Aim of the exercise => Reproduce the top of the data verbatim, through and including the line that contains "from mathutils import Vector, Matrix".

Available data =>
* * * * * * *
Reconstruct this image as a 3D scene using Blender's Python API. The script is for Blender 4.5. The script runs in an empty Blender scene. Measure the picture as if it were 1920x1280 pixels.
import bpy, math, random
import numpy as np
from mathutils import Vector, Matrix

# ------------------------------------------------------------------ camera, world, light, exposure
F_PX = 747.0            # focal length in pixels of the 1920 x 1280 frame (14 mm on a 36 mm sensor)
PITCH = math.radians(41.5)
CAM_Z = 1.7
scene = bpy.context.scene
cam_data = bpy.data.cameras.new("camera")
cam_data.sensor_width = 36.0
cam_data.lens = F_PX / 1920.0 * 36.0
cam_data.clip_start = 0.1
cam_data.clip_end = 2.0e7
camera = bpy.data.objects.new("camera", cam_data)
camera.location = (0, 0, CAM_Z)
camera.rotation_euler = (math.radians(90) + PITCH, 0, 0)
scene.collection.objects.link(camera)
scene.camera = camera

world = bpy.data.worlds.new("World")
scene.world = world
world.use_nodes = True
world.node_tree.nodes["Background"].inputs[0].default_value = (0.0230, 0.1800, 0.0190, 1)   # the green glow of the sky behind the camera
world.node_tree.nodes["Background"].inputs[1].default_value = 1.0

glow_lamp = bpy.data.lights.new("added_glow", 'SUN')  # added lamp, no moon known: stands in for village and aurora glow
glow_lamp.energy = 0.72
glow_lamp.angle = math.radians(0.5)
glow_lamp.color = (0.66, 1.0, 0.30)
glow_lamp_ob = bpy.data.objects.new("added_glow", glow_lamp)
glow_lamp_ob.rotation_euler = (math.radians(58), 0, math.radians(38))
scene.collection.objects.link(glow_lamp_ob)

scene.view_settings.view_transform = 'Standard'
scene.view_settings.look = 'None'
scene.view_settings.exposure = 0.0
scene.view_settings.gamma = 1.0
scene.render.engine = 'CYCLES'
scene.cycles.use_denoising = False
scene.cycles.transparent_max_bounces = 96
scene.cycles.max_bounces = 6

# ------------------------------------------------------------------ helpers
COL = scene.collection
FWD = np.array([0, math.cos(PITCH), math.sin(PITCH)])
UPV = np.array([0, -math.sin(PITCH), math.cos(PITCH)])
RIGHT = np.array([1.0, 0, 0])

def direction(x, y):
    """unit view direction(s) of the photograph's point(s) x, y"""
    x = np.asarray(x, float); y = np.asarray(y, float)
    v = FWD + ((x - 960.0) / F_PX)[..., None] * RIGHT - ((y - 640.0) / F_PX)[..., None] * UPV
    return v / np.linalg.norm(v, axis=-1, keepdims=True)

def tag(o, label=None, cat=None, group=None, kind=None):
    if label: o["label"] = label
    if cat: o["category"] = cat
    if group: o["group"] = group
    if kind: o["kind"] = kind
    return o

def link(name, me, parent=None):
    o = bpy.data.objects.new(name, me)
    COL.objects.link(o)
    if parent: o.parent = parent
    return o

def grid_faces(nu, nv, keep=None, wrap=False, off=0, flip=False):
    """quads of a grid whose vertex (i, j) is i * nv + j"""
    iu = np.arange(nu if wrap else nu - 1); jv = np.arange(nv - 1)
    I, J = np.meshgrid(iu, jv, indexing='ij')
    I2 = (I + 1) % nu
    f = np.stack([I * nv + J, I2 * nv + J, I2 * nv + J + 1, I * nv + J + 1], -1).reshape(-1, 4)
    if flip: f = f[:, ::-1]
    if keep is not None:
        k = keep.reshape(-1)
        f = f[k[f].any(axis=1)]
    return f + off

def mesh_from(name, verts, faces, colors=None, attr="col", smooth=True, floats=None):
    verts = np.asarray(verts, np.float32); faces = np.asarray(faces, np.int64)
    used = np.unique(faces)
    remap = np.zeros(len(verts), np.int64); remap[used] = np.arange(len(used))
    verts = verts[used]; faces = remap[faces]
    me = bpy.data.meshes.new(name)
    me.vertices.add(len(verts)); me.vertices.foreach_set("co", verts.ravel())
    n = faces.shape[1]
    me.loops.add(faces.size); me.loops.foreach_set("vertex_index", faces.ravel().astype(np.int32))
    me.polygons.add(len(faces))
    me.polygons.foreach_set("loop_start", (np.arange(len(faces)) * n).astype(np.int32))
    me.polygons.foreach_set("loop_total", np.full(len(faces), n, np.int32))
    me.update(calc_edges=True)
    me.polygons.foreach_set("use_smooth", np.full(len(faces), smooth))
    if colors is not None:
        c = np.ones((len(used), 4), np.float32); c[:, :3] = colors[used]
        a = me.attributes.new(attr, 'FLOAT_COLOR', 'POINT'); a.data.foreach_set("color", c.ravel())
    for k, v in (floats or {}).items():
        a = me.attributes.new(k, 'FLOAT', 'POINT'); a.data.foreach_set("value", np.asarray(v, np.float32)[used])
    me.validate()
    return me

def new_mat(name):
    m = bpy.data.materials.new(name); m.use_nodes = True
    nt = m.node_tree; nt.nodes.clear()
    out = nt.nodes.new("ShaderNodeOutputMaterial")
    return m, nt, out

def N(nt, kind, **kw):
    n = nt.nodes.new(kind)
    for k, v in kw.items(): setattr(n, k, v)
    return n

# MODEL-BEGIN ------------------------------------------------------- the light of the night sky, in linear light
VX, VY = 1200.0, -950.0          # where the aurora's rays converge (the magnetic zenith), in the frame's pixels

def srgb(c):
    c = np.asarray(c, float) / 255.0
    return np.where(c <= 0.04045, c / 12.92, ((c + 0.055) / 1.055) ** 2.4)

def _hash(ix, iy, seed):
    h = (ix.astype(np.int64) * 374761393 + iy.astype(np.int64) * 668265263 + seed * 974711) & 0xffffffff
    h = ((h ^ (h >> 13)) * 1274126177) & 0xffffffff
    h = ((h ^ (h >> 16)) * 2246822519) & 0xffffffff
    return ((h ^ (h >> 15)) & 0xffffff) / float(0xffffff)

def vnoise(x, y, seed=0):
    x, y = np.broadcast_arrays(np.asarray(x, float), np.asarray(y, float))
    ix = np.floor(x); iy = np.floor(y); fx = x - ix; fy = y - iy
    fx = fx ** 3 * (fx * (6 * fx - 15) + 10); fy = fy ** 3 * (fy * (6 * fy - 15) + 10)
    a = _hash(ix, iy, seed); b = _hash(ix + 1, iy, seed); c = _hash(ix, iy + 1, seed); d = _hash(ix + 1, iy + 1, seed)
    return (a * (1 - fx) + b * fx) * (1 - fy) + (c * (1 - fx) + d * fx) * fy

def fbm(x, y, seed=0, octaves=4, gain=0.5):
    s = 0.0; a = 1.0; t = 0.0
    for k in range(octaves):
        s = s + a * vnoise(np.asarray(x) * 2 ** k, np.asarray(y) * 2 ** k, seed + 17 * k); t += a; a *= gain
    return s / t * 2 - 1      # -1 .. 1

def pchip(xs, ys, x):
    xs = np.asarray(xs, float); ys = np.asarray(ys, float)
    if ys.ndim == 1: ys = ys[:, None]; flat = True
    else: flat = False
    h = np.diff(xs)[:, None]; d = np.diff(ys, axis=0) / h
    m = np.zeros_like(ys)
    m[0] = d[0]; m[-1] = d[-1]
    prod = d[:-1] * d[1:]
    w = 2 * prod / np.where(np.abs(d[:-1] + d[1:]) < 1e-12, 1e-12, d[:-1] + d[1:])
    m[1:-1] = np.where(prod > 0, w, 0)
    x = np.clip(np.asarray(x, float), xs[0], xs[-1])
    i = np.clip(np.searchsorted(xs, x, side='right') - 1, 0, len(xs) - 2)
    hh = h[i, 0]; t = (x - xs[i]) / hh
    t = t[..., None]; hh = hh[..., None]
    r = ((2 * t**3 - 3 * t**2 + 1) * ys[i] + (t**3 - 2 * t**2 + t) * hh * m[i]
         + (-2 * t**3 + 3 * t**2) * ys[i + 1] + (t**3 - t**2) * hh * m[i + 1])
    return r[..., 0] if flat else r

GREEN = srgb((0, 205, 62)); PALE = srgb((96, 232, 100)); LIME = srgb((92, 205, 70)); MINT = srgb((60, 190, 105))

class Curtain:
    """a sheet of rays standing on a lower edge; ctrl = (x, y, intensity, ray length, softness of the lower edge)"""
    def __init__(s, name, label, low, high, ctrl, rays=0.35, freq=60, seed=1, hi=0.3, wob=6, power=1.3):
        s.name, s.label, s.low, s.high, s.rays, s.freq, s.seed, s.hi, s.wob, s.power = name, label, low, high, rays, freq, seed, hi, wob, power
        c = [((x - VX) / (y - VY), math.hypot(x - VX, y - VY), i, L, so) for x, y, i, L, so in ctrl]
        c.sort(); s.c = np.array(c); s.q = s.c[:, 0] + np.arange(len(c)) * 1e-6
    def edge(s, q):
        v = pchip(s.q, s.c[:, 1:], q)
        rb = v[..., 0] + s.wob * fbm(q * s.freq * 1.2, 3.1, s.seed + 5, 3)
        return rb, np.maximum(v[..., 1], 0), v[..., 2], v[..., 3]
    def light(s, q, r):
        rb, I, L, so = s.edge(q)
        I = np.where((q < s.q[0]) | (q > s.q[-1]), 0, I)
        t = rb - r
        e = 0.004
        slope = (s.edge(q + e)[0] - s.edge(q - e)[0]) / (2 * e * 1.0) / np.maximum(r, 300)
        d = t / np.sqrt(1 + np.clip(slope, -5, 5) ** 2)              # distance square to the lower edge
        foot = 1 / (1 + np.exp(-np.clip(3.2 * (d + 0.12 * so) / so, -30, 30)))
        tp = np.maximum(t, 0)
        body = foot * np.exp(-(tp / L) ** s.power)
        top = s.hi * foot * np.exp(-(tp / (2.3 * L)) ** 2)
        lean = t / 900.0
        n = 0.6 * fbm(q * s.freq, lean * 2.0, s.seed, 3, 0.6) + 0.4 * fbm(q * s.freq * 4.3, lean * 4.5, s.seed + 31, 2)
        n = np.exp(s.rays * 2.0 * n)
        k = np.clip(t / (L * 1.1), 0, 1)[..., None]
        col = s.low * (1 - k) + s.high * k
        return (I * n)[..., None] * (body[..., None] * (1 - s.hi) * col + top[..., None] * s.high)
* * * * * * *
The completed task =>
Reconstruct this image as a 3D scene using Blender's Python API. The script is for Blender 4.5. The script runs in an empty Blender scene. Measure the picture as if it were 1920x1280 pixels.
import bpy, math, random
import numpy as np
from mathutils import Vector, Matrix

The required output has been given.